— begin DATA BLOCK —
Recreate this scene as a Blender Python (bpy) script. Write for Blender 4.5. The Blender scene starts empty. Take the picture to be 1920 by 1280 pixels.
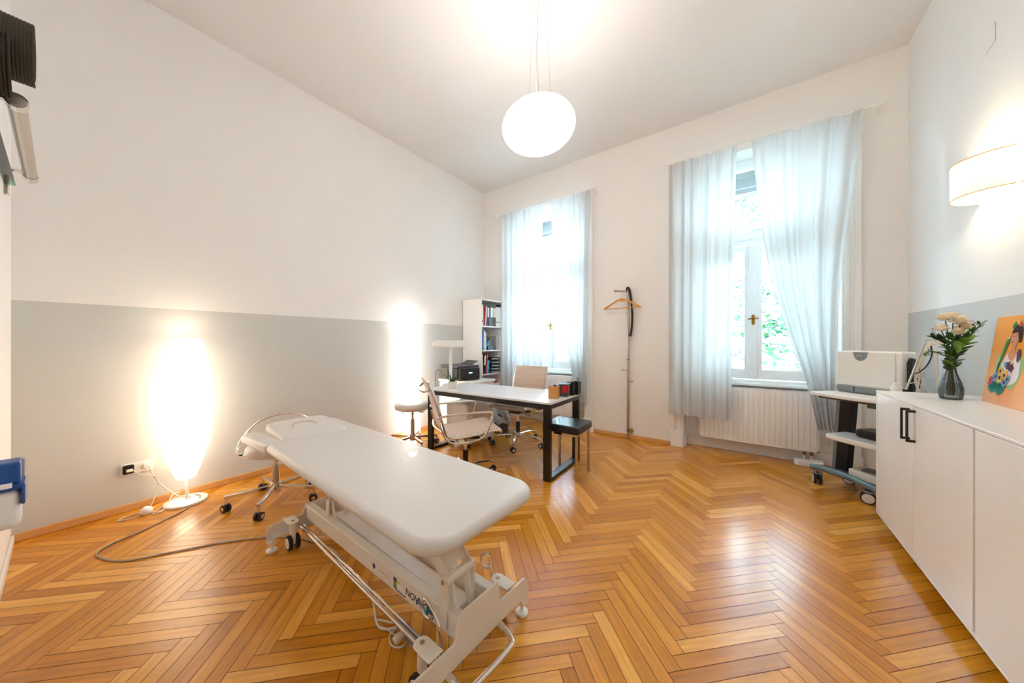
import bpy, math, random
from mathutils import Vector, Matrix, noise
random.seed(7)
PI = math.pi
scene = bpy.context.scene
COL = scene.collection

# ------------------------------------------------------------------ camera, world, exposure
cam = bpy.data.cameras.new('camera')
cam.sensor_width = 36.0
cam.lens = 36.0 * 606.0 / 1920.0
cam.shift_y = 1.0 / 1920.0
cam.clip_start = 0.02
camo = bpy.data.objects.new('camera', cam)
camo.location = (0, 0, 1.2)
camo.rotation_euler = (PI / 2, 0, math.radians(35.67))
COL.objects.link(camo)
scene.camera = camo

world = bpy.data.worlds.new('world')
scene.world = world
world.use_nodes = True
wn = world.node_tree.nodes
wn['Background'].inputs[0].default_value = (0.86, 0.95, 1.0, 1)
wn['Background'].inputs[1].default_value = 10.5
vs = scene.view_settings
vs.view_transform = 'Standard'
vs.look = 'None'
vs.exposure = 2.05
vs.gamma = 1.0
vs.use_curve_mapping = False
scene.cycles.max_bounces = 12
scene.cycles.diffuse_bounces = 6
scene.cycles.transparent_max_bounces = 16

PENDANT = 4.4
LAMP_EGG = 0.92
LAMP_TALL = 1.4

# ------------------------------------------------------------------ materials
def srgb(h):
    h = h.lstrip('#')
    c = [int(h[i:i + 2], 16) / 255 for i in (0, 2, 4)]
    return tuple(x / 12.92 if x <= 0.04045 else ((x + 0.055) / 1.055) ** 2.4 for x in c)

def pbr(name, hexcol, rough=0.5, metal=0.0, var=0.04, scale=12.0, bump=0.0, bscale=60.0, coat=0.0, spec=0.5):
    m = bpy.data.materials.new(name)
    m.use_nodes = True
    nt = m.node_tree
    b = nt.nodes['Principled BSDF']
    c = srgb(hexcol)
    tc = nt.nodes.new('ShaderNodeTexCoord')
    nz = nt.nodes.new('ShaderNodeTexNoise')
    nz.inputs['Scale'].default_value = scale
    nt.links.new(tc.outputs['Object'], nz.inputs['Vector'])
    mx = nt.nodes.new('ShaderNodeMix')
    mx.data_type = 'RGBA'
    mx.inputs[6].default_value = (*[x * (1 - var) for x in c], 1)
    mx.inputs[7].default_value = (*[min(1, x * (1 + var)) for x in c], 1)
    nt.links.new(nz.outputs['Fac'], mx.inputs[0])
    nt.links.new(mx.outputs[2], b.inputs['Base Color'])
    b.inputs['Roughness'].default_value = rough
    b.inputs['Metallic'].default_value = metal
    b.inputs['Coat Weight'].default_value = coat
    b.inputs['Specular IOR Level'].default_value = spec
    if bump > 0:
        n2 = nt.nodes.new('ShaderNodeTexNoise')
        n2.inputs['Scale'].default_value = bscale
        nt.links.new(tc.outputs['Object'], n2.inputs['Vector'])
        bp = nt.nodes.new('ShaderNodeBump')
        bp.inputs['Strength'].default_value = bump
        bp.inputs['Distance'].default_value = 0.01
        nt.links.new(n2.outputs['Fac'], bp.inputs['Height'])
        nt.links.new(bp.outputs['Normal'], b.inputs['Normal'])
    return m

def emis(name, hexcol, strength, base='#ffffff', ribs=0.0, rscale=60.0):
    m = bpy.data.materials.new(name)
    m.use_nodes = True
    nt = m.node_tree
    b = nt.nodes['Principled BSDF']
    b.inputs['Base Color'].default_value = (*srgb(base), 1)
    b.inputs['Emission Color'].default_value = (*srgb(hexcol), 1)
    b.inputs['Emission Strength'].default_value = strength
    if ribs > 0:
        tc = nt.nodes.new('ShaderNodeTexCoord')
        w = nt.nodes.new('ShaderNodeTexWave')
        w.wave_type = 'BANDS'
        w.bands_direction = 'Z'
        w.inputs['Scale'].default_value = rscale
        nt.links.new(tc.outputs['Object'], w.inputs['Vector'])
        mr = nt.nodes.new('ShaderNodeMapRange')
        mr.inputs['To Min'].default_value = strength * (1 - ribs)
        mr.inputs['To Max'].default_value = strength
        nt.links.new(w.outputs['Fac'], mr.inputs['Value'])
        nt.links.new(mr.outputs['Result'], b.inputs['Emission Strength'])
    return m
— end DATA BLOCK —
Copy out all the data without changing anything, and drop the pictures.

TASK OUTPUT ▸
Recreate this scene as a Blender Python (bpy) script. Write for Blender 4.5. The Blender scene starts empty. Take the picture to be 1920 by 1280 pixels.
import bpy, math, random
from mathutils import Vector, Matrix, noise
random.seed(7)
PI = math.pi
scene = bpy.context.scene
COL = scene.collection

# ------------------------------------------------------------------ camera, world, exposure
cam = bpy.data.cameras.new('camera')
cam.sensor_width = 36.0
cam.lens = 36.0 * 606.0 / 1920.0
cam.shift_y = 1.0 / 1920.0
cam.clip_start = 0.02
camo = bpy.data.objects.new('camera', cam)
camo.location = (0, 0, 1.2)
camo.rotation_euler = (PI / 2, 0, math.radians(35.67))
COL.objects.link(camo)
scene.camera = camo

world = bpy.data.worlds.new('world')
scene.world = world
world.use_nodes = True
wn = world.node_tree.nodes
wn['Background'].inputs[0].default_value = (0.86, 0.95, 1.0, 1)
wn['Background'].inputs[1].default_value = 10.5
vs = scene.view_settings
vs.view_transform = 'Standard'
vs.look = 'None'
vs.exposure = 2.05
vs.gamma = 1.0
vs.use_curve_mapping = False
scene.cycles.max_bounces = 12
scene.cycles.diffuse_bounces = 6
scene.cycles.transparent_max_bounces = 16

PENDANT = 4.4
LAMP_EGG = 0.92
LAMP_TALL = 1.4

# ------------------------------------------------------------------ materials
def srgb(h):
    h = h.lstrip('#')
    c = [int(h[i:i + 2], 16) / 255 for i in (0, 2, 4)]
    return tuple(x / 12.92 if x <= 0.04045 else ((x + 0.055) / 1.055) ** 2.4 for x in c)

def pbr(name, hexcol, rough=0.5, metal=0.0, var=0.04, scale=12.0, bump=0.0, bscale=60.0, coat=0.0, spec=0.5):
    m = bpy.data.materials.new(name)
    m.use_nodes = True
    nt = m.node_tree
    b = nt.nodes['Principled BSDF']
    c = srgb(hexcol)
    tc = nt.nodes.new('ShaderNodeTexCoord')
    nz = nt.nodes.new('ShaderNodeTexNoise')
    nz.inputs['Scale'].default_value = scale
    nt.links.new(tc.outputs['Object'], nz.inputs['Vector'])
    mx = nt.nodes.new('ShaderNodeMix')
    mx.data_type = 'RGBA'
    mx.inputs[6].default_value = (*[x * (1 - var) for x in c], 1)
    mx.inputs[7].default_value = (*[min(1, x * (1 + var)) for x in c], 1)
    nt.links.new(nz.outputs['Fac'], mx.inputs[0])
    nt.links.new(mx.outputs[2], b.inputs['Base Color'])
    b.inputs['Roughness'].default_value = rough
    b.inputs['Metallic'].default_value = metal
    b.inputs['Coat Weight'].default_value = coat
    b.inputs['Specular IOR Level'].default_value = spec
    if bump > 0:
        n2 = nt.nodes.new('ShaderNodeTexNoise')
        n2.inputs['Scale'].default_value = bscale
        nt.links.new(tc.outputs['Object'], n2.inputs['Vector'])
        bp = nt.nodes.new('ShaderNodeBump')
        bp.inputs['Strength'].default_value = bump
        bp.inputs['Distance'].default_value = 0.01
        nt.links.new(n2.outputs['Fac'], bp.inputs['Height'])
        nt.links.new(bp.outputs['Normal'], b.inputs['Normal'])
    return m

def emis(name, hexcol, strength, base='#ffffff', ribs=0.0, rscale=60.0):
    m = bpy.data.materials.new(name)
    m.use_nodes = True
    nt = m.node_tree
    b = nt.nodes['Principled BSDF']
    b.inputs['Base Color'].default_value = (*srgb(base), 1)
    b.inputs['Emission Color'].default_value = (*srgb(hexcol), 1)
    b.inputs['Emission Strength'].default_value = strength
    if ribs > 0:
        tc = nt.nodes.new('ShaderNodeTexCoord')
        w = nt.nodes.new('ShaderNodeTexWave')
        w.wave_type = 'BANDS'
        w.bands_direction = 'Z'
        w.inputs['Scale'].default_value = rscale
        nt.links.new(tc.outputs['Object'], w.inputs['Vector'])
        mr = nt.nodes.new('ShaderNodeMapRange')
        mr.inputs['To Min'].default_value = strength * (1 - ribs)
        mr.inputs['To Max'].default_value = strength
        nt.links.new(w.outputs['Fac'], mr.inputs['Value'])
        nt.links.new(mr.outputs['Result'], b.inputs['Emission Strength'])
    return m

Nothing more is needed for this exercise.